### Problem details
Reproduce every line of the material below, but drop the pictures.

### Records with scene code
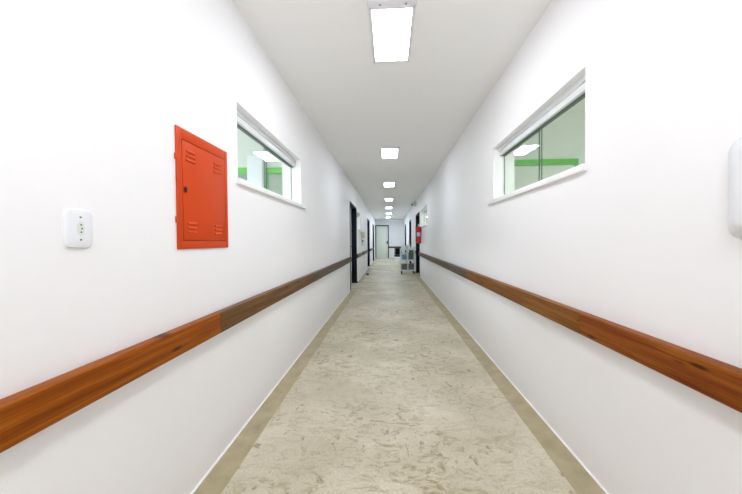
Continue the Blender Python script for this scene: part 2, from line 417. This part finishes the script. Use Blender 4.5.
side_door('door_1', A, -1, *LD[0], 'nearest dark-framed doorway on the left wall')
side_door('door_2', A, -1, *LD[1], 'second dark-framed doorway on the left wall, beyond the dispensers')
side_door('door_3', A, -1, *LD[2], 'third dark-framed doorway on the left wall, next to the end wall')
side_door('door_4', B, 1, *RD[0], 'nearest dark-framed doorway on the right wall, behind the fire extinguisher')
side_door('door_5', B, 1, *RD[1], 'second dark-framed doorway on the right wall, above and behind the trolley')
side_door('door_6', B, 1, *RD[2], 'farthest dark-framed doorway on the right wall')
r = thing('door_7', 'cream door in a dark frame closing the far end of the corridor', 'door', (-.5, YE, 0), kind='structure')
inv = Matrix.Translation(-Vector(r.location))
mb = MB()
x0, x1, zt = ED
for a, b in ((x0, x0+.06), (x1-.06, x1)): mb.box(a, b, YE-.02, YE+.15, 0, zt, .004)
mb.box(x0, x1, YE-.02, YE+.15, zt-.065, zt, .004)
o = mb.build('door_frame', M['navy'], r); o.matrix_parent_inverse = inv
lf = MB().box(x0+.06, x1-.06, YE+.02, YE+.06, .008, zt-.065, .003).build('door_leaf', M['end_leaf'], r); lf.matrix_parent_inverse = inv
mb = MB().box(x1-.135, x1-.075, YE+.012, YE+.022, .98, 1.2, .003)
mb.cyl((x1-.105, YE+.02, 1.1), (x1-.105, YE-.04, 1.1), .014); mb.tube([(x1-.105, YE-.04, 1.1), (x1-.17, YE-.04, 1.1), (x1-.23, YE-.04, 1.1)], .013)
mb.build('door_handle', M['black'], lf)

# ------------------------------------------------------------------ wooden handrail boards
def rail(a, b, xw, s, mat, label, group, axis='y'):
    z0, z1, t = .7125, .838, .042
    z1 = .8235
    pr = [(xw, z0), (xw-s*.034, z0)]
    for k in range(5): an = -PI/2+k/4*PI/2; pr.append((xw-s*(.034+.008*math.cos(an)), z0+.008+.008*math.sin(an)))
    for k in range(5): an = k/4*PI/2; pr.append((xw-s*(t-.009+.009*math.cos(an)), z1-.007+.007*math.sin(an)))
    pr.append((xw, z1))
    mb = MB()
    if axis == 'y': mb.prism(pr, 'y', a+.0012, b-.0012); org = (xw, (a+b)/2, (z0+z1)/2)
    else: mb.prism(pr, 'x', a, b); org = ((a+b)/2, xw, (z0+z1)/2)
    o = mb.build('wooden_handrail', mat, origin=org)
    tag(o, label, 'handrail', group); return o
GL, GR = 'wooden wall rail boards on the left wall', 'wooden wall rail boards on the right wall'
rail(-1.6, 1.60, A, -1, M['wood1'], 'orange-brown wooden rail board at the left edge, below socket and red cabinet', GL)
rail(1.60, 3.645, A, -1, M['wood2'], 'dark brown wooden rail board on left wall, below the window', GL)
rail(3.645, 7.40, A, -1, M['wood3'], 'long grey-brown wooden rail board ending at the nearest left doorway', GL)
rail(8.93, 10.25, A, -1, M['wood3'], 'short wooden rail board on left wall between nearest doorway and dispensers', GL)
rail(10.8, 13.2, A, -1, M['wood3'], 'wooden rail board on left wall between dispensers and second doorway', GL)
rail(14.85, 17.7, A, -1, M['wood3'], 'distant wooden rail board on left wall between second and third doorways', GL)
rail(-1.5, 1.647, B, 1, M['wood4'], 'red-brown wooden rail board at the right edge, nearest on the right wall', GR)
rail(1.647, 4.0, B, 1, M['wood5'], 'golden-brown wooden rail board on right wall, below the near window', GR)
rail(4.0, 7.1, B, 1, M['wood3'], 'grey-brown wooden rail board, third from the right edge on the right wall', GR)
rail(7.1, 10.38, B, 1, M['wood3'], 'grey-brown wooden rail board on right wall ending at the extinguisher doorway', GR)
rail(11.8, 14.28, B, 1, M['wood3'], 'wooden rail board on right wall behind the trolley', GR)
rail(15.62, 18.58, B, 1, M['wood3'], 'far wooden rail board on right wall beyond the chair', GR)
rail(-.04, B-.05, YE, 1, M['wood3'], 'wooden rail board across the end wall beside the cream door', None, axis='x')

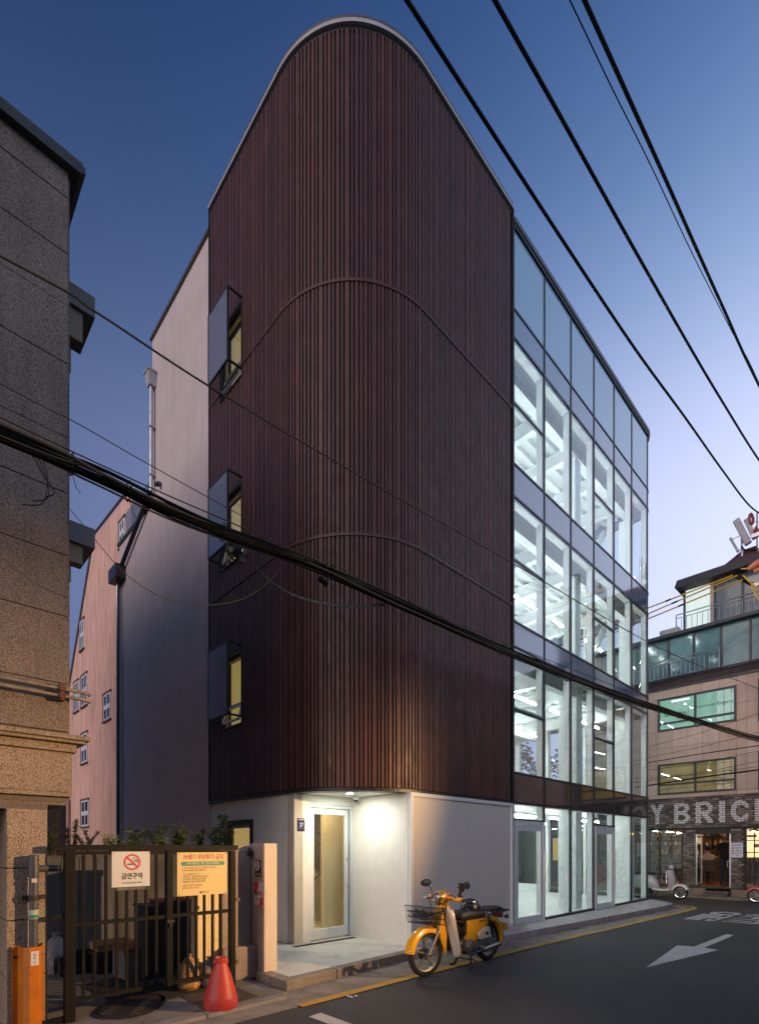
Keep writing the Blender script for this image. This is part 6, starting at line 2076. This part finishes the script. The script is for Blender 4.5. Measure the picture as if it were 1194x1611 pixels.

### Complete answer
Continue the Blender Python script for this scene: part 2, from line 417. This part finishes the script. Use Blender 4.5.
side_door('door_1', A, -1, *LD[0], 'nearest dark-framed doorway on the left wall')
side_door('door_2', A, -1, *LD[1], 'second dark-framed doorway on the left wall, beyond the dispensers')
side_door('door_3', A, -1, *LD[2], 'third dark-framed doorway on the left wall, next to the end wall')
side_door('door_4', B, 1, *RD[0], 'nearest dark-framed doorway on the right wall, behind the fire extinguisher')
side_door('door_5', B, 1, *RD[1], 'second dark-framed doorway on the right wall, above and behind the trolley')
side_door('door_6', B, 1, *RD[2], 'farthest dark-framed doorway on the right wall')
r = thing('door_7', 'cream door in a dark frame closing the far end of the corridor', 'door', (-.5, YE, 0), kind='structure')
inv = Matrix.Translation(-Vector(r.location))
mb = MB()
x0, x1, zt = ED
for a, b in ((x0, x0+.06), (x1-.06, x1)): mb.box(a, b, YE-.02, YE+.15, 0, zt, .004)
mb.box(x0, x1, YE-.02, YE+.15, zt-.065, zt, .004)
o = mb.build('door_frame', M['navy'], r); o.matrix_parent_inverse = inv
lf = MB().box(x0+.06, x1-.06, YE+.02, YE+.06, .008, zt-.065, .003).build('door_leaf', M['end_leaf'], r); lf.matrix_parent_inverse = inv
mb = MB().box(x1-.135, x1-.075, YE+.012, YE+.022, .98, 1.2, .003)
mb.cyl((x1-.105, YE+.02, 1.1), (x1-.105, YE-.04, 1.1), .014); mb.tube([(x1-.105, YE-.04, 1.1), (x1-.17, YE-.04, 1.1), (x1-.23, YE-.04, 1.1)], .013)
mb.build('door_handle', M['black'], lf)

# ------------------------------------------------------------------ wooden handrail boards
def rail(a, b, xw, s, mat, label, group, axis='y'):
    z0, z1, t = .7125, .838, .042
    z1 = .8235
    pr = [(xw, z0), (xw-s*.034, z0)]
    for k in range(5): an = -PI/2+k/4*PI/2; pr.append((xw-s*(.034+.008*math.cos(an)), z0+.008+.008*math.sin(an)))
    for k in range(5): an = k/4*PI/2; pr.append((xw-s*(t-.009+.009*math.cos(an)), z1-.007+.007*math.sin(an)))
    pr.append((xw, z1))
    mb = MB()
    if axis == 'y': mb.prism(pr, 'y', a+.0012, b-.0012); org = (xw, (a+b)/2, (z0+z1)/2)
    else: mb.prism(pr, 'x', a, b); org = ((a+b)/2, xw, (z0+z1)/2)
    o = mb.build('wooden_handrail', mat, origin=org)
    tag(o, label, 'handrail', group); return o
GL, GR = 'wooden wall rail boards on the left wall', 'wooden wall rail boards on the right wall'
rail(-1.6, 1.60, A, -1, M['wood1'], 'orange-brown wooden rail board at the left edge, below socket and red cabinet', GL)
rail(1.60, 3.645, A, -1, M['wood2'], 'dark brown wooden rail board on left wall, below the window', GL)
rail(3.645, 7.40, A, -1, M['wood3'], 'long grey-brown wooden rail board ending at the nearest left doorway', GL)
rail(8.93, 10.25, A, -1, M['wood3'], 'short wooden rail board on left wall between nearest doorway and dispensers', GL)
rail(10.8, 13.2, A, -1, M['wood3'], 'wooden rail board on left wall between dispensers and second doorway', GL)
rail(14.85, 17.7, A, -1, M['wood3'], 'distant wooden rail board on left wall between second and third doorways', GL)
rail(-1.5, 1.647, B, 1, M['wood4'], 'red-brown wooden rail board at the right edge, nearest on the right wall', GR)
rail(1.647, 4.0, B, 1, M['wood5'], 'golden-brown wooden rail board on right wall, below the near window', GR)
rail(4.0, 7.1, B, 1, M['wood3'], 'grey-brown wooden rail board, third from the right edge on the right wall', GR)
rail(7.1, 10.38, B, 1, M['wood3'], 'grey-brown wooden rail board on right wall ending at the extinguisher doorway', GR)
rail(11.8, 14.28, B, 1, M['wood3'], 'wooden rail board on right wall behind the trolley', GR)
rail(15.62, 18.58, B, 1, M['wood3'], 'far wooden rail board on right wall beyond the chair', GR)
rail(-.04, B-.05, YE, 1, M['wood3'], 'wooden rail board across the end wall beside the cream door', None, axis='x')

Keep writing the Blender script for this image. This is part 6, starting at line 2076. This part finishes the script. The script is for Blender 4.5. Measure the picture as if it were 1194x1611 pixels.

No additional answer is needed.